If the time they report is approximately right, it's a photo taken by a teenager with a hand-held camera very late in the day, certainly with a heavy cloud cover and perhaps even after sunset.
Agreed, they are expecting the Daily Record to run the story (and maybe a nice cheque in the post) but instead they get a call from the RAF who now have the negatives. If the call was unexpected then you can imagine their panic as they tried to get their narrative straight and not tie themselves in knots.
Let's remember, this is a recollection from 30 years ago by an octogenarian. There is nothing in the original report about any of this, just a redacted name:
If this is a hoax or spoof, then so is the back story.
IF the part about ringing up the Hotel and being put in touch with the young dishwasher is accurate, it could be the only part that is. It could also be that Linsday called the witness directly and upon hearing that he supposedly worked at the hotel, his memory has since confabulated that together to "he called him
at the hotel". If that's the case, the hoaxer just told him this back story, though maybe he was expecting to tell it to the photo editor, not the RAF.
Even if he did call him at the hotel and he was a dishwasher, that doesn't mean he took the picture. If our hoaxer also worked at the hotel, or frequented it, he could have easily made an offer to the underpaid dishwasher: "Oy, Neal, I'm trying to get a few photos in the big fancy paper and they may call here to ask about it. I'll give you 10 bob to tell them this little story and another 10 if I get some money from the photos."
Linsday, according to his interview, only spoke to him once by phone. He never saw him, never met him and never went to the hotel as far as we know. All we have is what he remembered from 30 years ago.
I'll repost this from the Patterson-Gimlin film thread (bold by me):
External Quote:
According to Loftus, who has published twenty-four books and more than six hundred papers, memories are reconstructed, not replayed. "Our representation of the past takes on a living, shifting reality," she has written. "It is not fixed and immutable, not a place way back there that is preserved in stone, but a living thing that changes shape, expands, shrinks, and expands again, an amoeba-like creature."
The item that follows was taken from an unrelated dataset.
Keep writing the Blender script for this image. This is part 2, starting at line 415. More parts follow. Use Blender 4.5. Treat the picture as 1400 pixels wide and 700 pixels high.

https://www.newyorker.com/magazine/2021/04/05/how-elizabeth-loftus-changed-the-meaning-of-memory
Much of the Loftus article is about the backlash she recieved for working on Weinstein's defense team, but it does talk about her research.
What's the deal with absolutely nothing in the image appearing to be in focus?
I'm no photographer so have no idea how easy/difficult that is to achieve.
But the deep mistrust instilled in me tells me that that would be a good trick if you want to hide the real distance of objects.
Indeed, my thoughts also. Keep the waters muddy.
The photo expert, Robinson, says the craft is in focus the most and because of the depth of field being what it was, the close up fence/trees are out of focus as is the far away jet:
Though how sharp is relative to the other things in the photo:
I guess the craft is the least out of focus. He also says this about the film stock:
So, we have an experienced amateur using expensive film stock. But the part about needing a lab isn't exactly correct, as he says "only few hobbyists" could process it at home.
A little digging around on some photo forums shows that Illford marketed a home XP1 kit, just for home development of their XP1 film, maybe as far back as the '80s:
https://www.photo.net/discuss/threads/xp1-vs-xp2-development.64616/#:~:text=
One can still find them on ebay today:
https://www.ebay.com.au/itm/224686715680
All the makings for a hoax are right here. At least it doesn't sound like a poor dishwasher just happened to snap a shot with an expensive high end specialty film.
If I'm going back to my darkroom days (35+ years) and I wanted to create this, especially if I had seen the Puerto Rico photo, I think I would have hung the model from the tree in an area where I knew jets practiced low flying, which according to Flarky they did in near there, and waited. Or, maybe easier, I would have hung the model and made multiple shots till I got what I wanted, then in my darkroom or in camera add the jet. Being in the UK, I add a Harrier instead of a Tomcat. A very out of focus Harrier.